Dungan Folktales & Legends: The Sino-Muslim Folkloric Narrative Tradition of Central Asia

Lecture with Professor Kenneth J. Yin. First migrating from northwest China to Russian Central Asia after the suppression of the Dungan Revolt (1862–1877) under the Manchu-led Qing dynasty, the Dungan people boast a rich oral tradition, which served as an important breeding ground for the development of Dungan written literature in the Soviet period. This presentation discusses the findings of an in-depth structural and comparative analysis of Dungan folk narratives conducted in the second half of the twentieth century by a team of leading Soviet scholars comprising Russian sinologist Boris Riftin, Dungan writer and literary scholar Makhmud Khasanov, and Dungan historian Il′ias Iusupov. Primarily based on Dungan oral narratives recorded between 1951 and 1974 in the Soviet Central Asian republics of Kyrgyzstan and Kazakhstan, the study indicates that Dungan folk narratives are deeply rooted in Chinese storytelling traditions but also exhibit substantial Middle Eastern, East Asian, and Central Asian influence.

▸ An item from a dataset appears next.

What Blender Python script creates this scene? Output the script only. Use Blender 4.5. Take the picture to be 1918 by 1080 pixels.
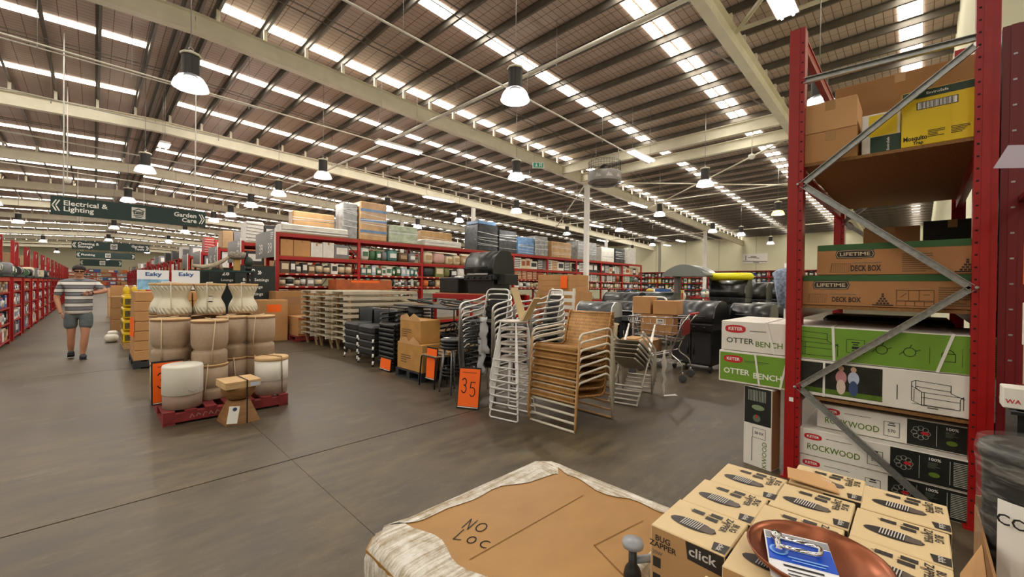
import bpy, bmesh, math, random
from mathutils import Vector, Matrix
random.seed(7)
for _o in list(bpy.data.objects): bpy.data.objects.remove(_o)
S = bpy.context.scene
C = S.collection
PI = math.pi

# ------------------------------------------------------------------ camera
cam_d = bpy.data.cameras.new('camera'); cam = bpy.data.objects.new('camera', cam_d); C.objects.link(cam)
cam_d.sensor_width = 36.0; cam_d.lens = 772.6 / 1918 * 36.0; cam_d.clip_end = 200; cam_d.clip_start = .02
def _cam():
    y, p, r = (math.radians(a) for a in (45.376, -.382, .648))
    fwd = Vector((math.sin(y) * math.cos(p), math.cos(y) * math.cos(p), math.sin(p)))
    right = Vector((math.cos(y), -math.sin(y), 0)); up = right.cross(fwd)
    r2 = math.cos(r) * right + math.sin(r) * up; u2 = -math.sin(r) * right + math.cos(r) * up
    m = Matrix((r2, u2, -fwd)).transposed().to_4x4(); m.translation = (0, 0, 1.47)
    return m
cam.matrix_world = _cam(); S.camera = cam

# ------------------------------------------------------------------ world, exposure, light levels
W = bpy.data.worlds.new('sky'); S.world = W; W.use_nodes = True
W.node_tree.nodes['Background'].inputs[0].default_value = (.62, .72, .85, 1)
W.node_tree.nodes['Background'].inputs[1].default_value = 1.0
S.view_settings.view_transform = 'Standard'; S.view_settings.look = 'None'
S.view_settings.exposure = 0.0; S.view_settings.gamma = 1.0; S.view_settings.use_curve_mapping = False
SKYLIGHT = 11.0       # radiance of the translucent roof sheets
BAY_W = 41.0         # watts of one high bay lamp
TUBE = 14.0          # radiance of fluorescent tubes

# ------------------------------------------------------------------ materials
def lin(h):
    if not isinstance(h, str): return tuple(h) + (1,) if len(h) == 3 else tuple(h)
    h = h.lstrip('#'); c = [int(h[i:i + 2], 16) / 255 for i in (0, 2, 4)]
    return tuple(x / 12.92 if x <= .04045 else ((x + .055) / 1.055) ** 2.4 for x in c) + (1,)
MATS = {}
def M(name, col='#808080', rough=.6, metal=0, var=0, scale=8, bump=0, emit=0, stretch=(1, 1, 1), coat=0):
    if name in MATS: return MATS[name]
    m = bpy.data.materials.new(name); m.use_nodes = True; nt = m.node_tree; b = nt.nodes['Principled BSDF']
    b.inputs['Base Color'].default_value = lin(col); b.inputs['Roughness'].default_value = rough; b.inputs['Metallic'].default_value = metal
    if coat: b.inputs['Coat Weight'].default_value = coat
    if emit:
        b.inputs['Emission Color'].default_value = lin(col); b.inputs['Emission Strength'].default_value = emit
    if var or bump:
        tc = nt.nodes.new('ShaderNodeTexCoord'); mp = nt.nodes.new('ShaderNodeMapping'); mp.inputs['Scale'].default_value = stretch
        nz = nt.nodes.new('ShaderNodeTexNoise'); nz.inputs['Scale'].default_value = scale; nz.inputs['Detail'].default_value = 5
        nt.links.new(tc.outputs['Object'], mp.inputs[0]); nt.links.new(mp.outputs[0], nz.inputs['Vector'])
        if var:
            rp = nt.nodes.new('ShaderNodeValToRGB'); c = lin(col)
            rp.color_ramp.elements[0].position = .3; rp.color_ramp.elements[1].position = .7
            rp.color_ramp.elements[0].color = tuple(x * (1 - var) for x in c[:3]) + (1,)
            rp.color_ramp.elements[1].color = tuple(min(1, x * (1 + var)) for x in c[:3]) + (1,)
            nt.links.new(nz.outputs[0], rp.inputs[0]); nt.links.new(rp.outputs[0], b.inputs['Base Color'])
        if bump:
            bp = nt.nodes.new('ShaderNodeBump'); bp.inputs['Strength'].default_value = bump; bp.inputs['Distance'].default_value = .01
            nt.links.new(nz.outputs[0], bp.inputs['Height']); nt.links.new(bp.outputs[0], b.inputs['Normal'])
    MATS[name] = m; return m
def nodes(m): return m.node_tree, m.node_tree.nodes, m.node_tree.links, m.node_tree.nodes['Principled BSDF']
def mth(nt, op, a, b=None, c=None):
    n = nt.nodes.new('ShaderNodeMath'); n.operation = op
    for i, v in enumerate((a, b, c)):
        if v is None: continue
        if isinstance(v, (int, float)): n.inputs[i].default_value = v
        else: nt.links.new(v, n.inputs[i])
    return n.outputs[0]
def mixc(nt, f, a, b):
    n = nt.nodes.new('ShaderNodeMix'); n.data_type = 'RGBA'
    for i, v in ((0, f), (6, a), (7, b)):
        if isinstance(v, (int, float)): n.inputs[i].default_value = v
        elif isinstance(v, (tuple, str)): n.inputs[i].default_value = lin(v)
        else: nt.links.new(v, n.inputs[i])
    return n.outputs[2]
def noise(nt, vec, sc, det=4, rough=.55):
    n = nt.nodes.new('ShaderNodeTexNoise'); n.inputs['Scale'].default_value = sc; n.inputs['Detail'].default_value = det
    n.inputs['Roughness'].default_value = rough; nt.links.new(vec, n.inputs['Vector']); return n.outputs[0]
def coords(nt, kind='Object', scale=None):
    tc = nt.nodes.new('ShaderNodeTexCoord')
    if scale is None: return tc.outputs[kind]
    mp = nt.nodes.new('ShaderNodeMapping'); mp.inputs['Scale'].default_value = scale; nt.links.new(tc.outputs[kind], mp.inputs[0]); return mp.outputs[0]
def sep(nt, v):
    s = nt.nodes.new('ShaderNodeSeparateXYZ'); nt.links.new(v, s.inputs[0]); return s.outputs
def ramp01(nt, v, lo, hi):
    n = nt.nodes.new('ShaderNodeMapRange'); n.clamp = True; nt.links.new(v, n.inputs[0]); n.inputs[1].default_value = lo; n.inputs[2].default_value = hi; return n.outputs[0]
def bumpto(nt, b, h, strength=.3, dist=.01):
    bp = nt.nodes.new('ShaderNodeBump'); bp.inputs['Strength'].default_value = strength; bp.inputs['Distance'].default_value = dist
    nt.links.new(h, bp.inputs['Height']); nt.links.new(bp.outputs[0], b.inputs['Normal'])

# concrete floor: stained, scuffed, slightly polished
def mk_floor():
    m = M('polished_concrete', '#8f8169', .45); nt, N, L, b = nodes(m)
    o = coords(nt); a = noise(nt, o, .35, 6, .6); bn = noise(nt, coords(nt, 'Object', (1, 2.6, 1)), 2.2, 8, .65); cn = noise(nt, o, 45, 3)
    c1 = mixc(nt, ramp01(nt, a, .42, .58), '#5d5140', '#706246'); c2 = mixc(nt, ramp01(nt, bn, .35, .7), '#42382b', c1)
    sc = noise(nt, coords(nt, 'Object', (.8, 2.2, 1)), 1.5, 10, .75); c2 = mixc(nt, mth(nt, 'MULTIPLY', ramp01(nt, sc, .56, .72), .6), c2, '#84775f')
    n = N.new('ShaderNodeMix'); n.data_type = 'RGBA'; n.blend_type = 'MULTIPLY'; n.inputs[0].default_value = .4
    L.new(c2, n.inputs[6]); L.new(mixc(nt, cn, '#909090', '#ffffff'), n.inputs[7]); L.new(n.outputs[2], b.inputs['Base Color'])
    L.new(mth(nt, 'MULTIPLY_ADD', bn, .3, .36), b.inputs['Roughness']); bumpto(nt, b, cn, .04)
    return m
FLOOR = mk_floor()
def mk_roof():
    m = M('foil_faced_roof_sheet', '#857463', .5); nt, N, L, b = nodes(m)
    s = sep(nt, coords(nt))
    wx = mth(nt, 'LESS_THAN', mth(nt, 'FRACT', mth(nt, 'DIVIDE', s[0], .30)), .05); wy = mth(nt, 'LESS_THAN', mth(nt, 'FRACT', mth(nt, 'DIVIDE', s[1], .15)), .09)
    w = mth(nt, 'MAXIMUM', wx, wy); n = noise(nt, coords(nt), 1.1, 5)
    c = mixc(nt, ramp01(nt, n, .3, .7), '#bda89b', '#cfbdb0'); L.new(mixc(nt, w, c, '#75604f'), b.inputs['Base Color']); bumpto(nt, b, n, .25, .03)
    b.inputs['Metallic'].default_value = .15
    return m
ROOF = mk_roof()
CREAM = M('cream_painted_steel', '#e9e4cf', .5, var=.06, scale=3)
DARKST = M('dull_galvanised_purlin', '#6b655c', .45, .35, var=.15, scale=4)
WALL = M('cream_wall_panel', '#dcdabc', .7, var=.05, scale=.6)
RED = M('red_powder_coat', '#9c0a0d', .38, var=.12, scale=5)
REDD = M('worn_red_timber', '#7a2426', .75, var=.3, scale=9, bump=.2)
GALV = M('galvanised_steel', '#a7a9a8', .38, .75, var=.18, scale=40)
ALU = M('brushed_aluminium', '#c9c8c4', .32, .8, var=.08, scale=20)
WHITE = M('white_paint', '#eceae4', .5, var=.03)
BLACK = M('black_plastic', '#151515', .42)
BLKM = M('black_enamel', '#17181a', .3, var=.2, scale=3)
INK = M('black_ink', '#1c1a18', .7)
DKGREEN = M('dark_green_sign', '#10302c', .5, var=.05)
CARD = M('brown_cardboard', '#b98a58', .8, var=.1, scale=3, bump=.05)
CARD2 = M('pale_cardboard', '#c79b69', .8, var=.08, scale=3)
CARD3 = M('dull_cardboard', '#9a7247', .85, var=.12, scale=3)
TAPE = M('brown_packing_tape', '#a9814f', .25)
PBOARD = M('particle_board', '#8a6236', .8, var=.22, scale=60)
TIMBER = M('raw_timber', '#b99465', .75, var=.2, scale=6, stretch=(1, 8, 8))
ORANGE = M('fluoro_orange_card', '#ff6a0a', .6)
WPRINT = M('white_print', '#efeee8', .6)
GPRINT = M('grey_print', '#6d6a62', .7)
SKYL = M('translucent_skylight', '#fff8ea', .5, emit=SKYLIGHT)
TUBEM = M('fluorescent_tube', '#fff4f6', .4, emit=TUBE)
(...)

Detailed findings of this study and the full texts of seventy-eight folk stories are available for the first time in an annotated English version by Kenneth J. Yin, under the title 𝘋𝘶𝘯𝘨𝘢𝘯 𝘍𝘰𝘭𝘬𝘵𝘢𝘭𝘦𝘴 𝘢𝘯𝘥 𝘓𝘦𝘨𝘦𝘯𝘥𝘴 (2021), volume 16 in the Peter Lang International Folkloristics series. About the speaker: Kenneth J. Yin teaches modern languages, literatures, and linguistics at the City University of New York. His scholarly work centers on the Dungan literature and culture of Central Asia, as well as the Tungus literatures and cultures of North Asia—namely Siberia and the Russian Far East—with a focus on Udege, Nanai, and Evenk. A graduate of Cornell University and Georgetown University, he has received fellowships and awards from the American Council of Learned Societies, the Andrew W. Mellon Foundation, the National Endowment for the Humanities, the Davis Center for Russian and Eurasian Studies at Harvard University, the University of Illinois at Urbana-Champaign, and the City University of New York. His book publications include 𝘋𝘶𝘯𝘨𝘢𝘯 𝘍𝘰𝘭𝘬𝘵𝘢𝘭𝘦𝘴 𝘢𝘯𝘥 𝘓𝘦𝘨𝘦𝘯𝘥𝘴 (Peter Lang, 2021) and 𝘔𝘺𝘴𝘵𝘪𝘤𝘢𝘭 𝘍𝘰𝘳𝘦𝘴𝘵: 𝘊𝘰𝘭𝘭𝘦𝘤𝘵𝘦𝘥 𝘗𝘰𝘦𝘮𝘴 𝘢𝘯𝘥 𝘚𝘩𝘰𝘳𝘵 𝘚𝘵𝘰𝘳𝘪𝘦𝘴 𝘰𝘧 𝘋𝘶𝘯𝘨𝘢𝘯 𝘌𝘵𝘩𝘯𝘰𝘨𝘳𝘢𝘱𝘩𝘦𝘳 𝘈𝘭𝘪 𝘋𝘻𝘩𝘰𝘯 (Peter Lang, 2023).